When a shareholder of a company limited by shares transfers his/her capital contribution out of a relationship involving no compensation, another shareholder that exercises a pre-emptive right shall not assert that the transfer should be received without compensation (Taiwan)

Sean Tsou

The Supreme Court rendered the 109-Tai-Shang-193 Decision of March 19, 2020 (hereinafter, the “Decision”), holding that if a shareholder transfers his/her capital contribution to another person out of a relationship involving no compensation (e.g., borrowing another person’s name for registration), if a dissenting shareholder exercises a pre-emptive right, such shareholder shall assume the transfer for a comparable price and shall not assert that the transfer should be received without compensation due to the cause relationship of transfer which involved no compensation.

The backgrounds and facts for this Decision are summarized as follows.  Intervenor B of this case used to contribute capital to the founding of Company C by borrowing the name of Appellee A, who was registered as a shareholder of Company C.  Later when A and B agreed that A would return to B the capital contribution to Company C, which had been registered with a borrowed name, D, another shareholder of Company C (i.e, the Appellant in this case), requested to exercise a pre-emptive right in accordance with Article 111, Paragraph 2 of the Company Law before amendment and to receive the transfer without compensation.
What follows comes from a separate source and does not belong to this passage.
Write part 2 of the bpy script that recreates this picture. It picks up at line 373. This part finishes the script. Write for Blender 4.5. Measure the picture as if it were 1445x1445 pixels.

In this Decision, the court pointed out that Article 111, Paragraphs 1 and 2 of the Company Law before amendment respectively stipulated: “A shareholder shall not transfer his/her capital contribution in whole or in part to another person without the approval of the majority of the other shareholders,” and “In case of the transfer in the preceding paragraph, dissenting shareholders shall have a pre-emptive right and shall be deemed to agree to the transfer and to the modification of the articles of incorporations concerning shareholders and their capital contribution if such right is not exercised.  However, the pre-emptive right, which may be exercised by a dissenting shareholder under Paragraph 2, only means that a dissenting shareholder may exercise a pre-emptive right and does not suggest that the cause relationship between two capital contribution parties is certainly assumed by the dissenting shareholder.  Therefore, if a shareholder assigns his/her capital contribution to another person out of a relationship involving no compensation, a dissenting shareholder who exercises a pre-emptive right can only receive the transfer for a comparable price and cannot assert that the capital contribution should be transferred without compensation due to the original cause relationship.

Based on the above argument, although the court finally recognized that A returned the capital contribution to Company C, which was registered with a borrowed name, out of the relationship of registration with a borrowed name with B, still this was an act of transferring capital contribution from the perspectives of the other shareholders of Company C.  Therefore, since D disagreed with the transfer of the capital contribution, D could certainly assert a pre-emptive right in accordance with Article 111, Paragraph 2 of the Company Law before amendment.  However, D should still receive the transfer for a price comparable to the capital contribution at issue to meet the legal requirements.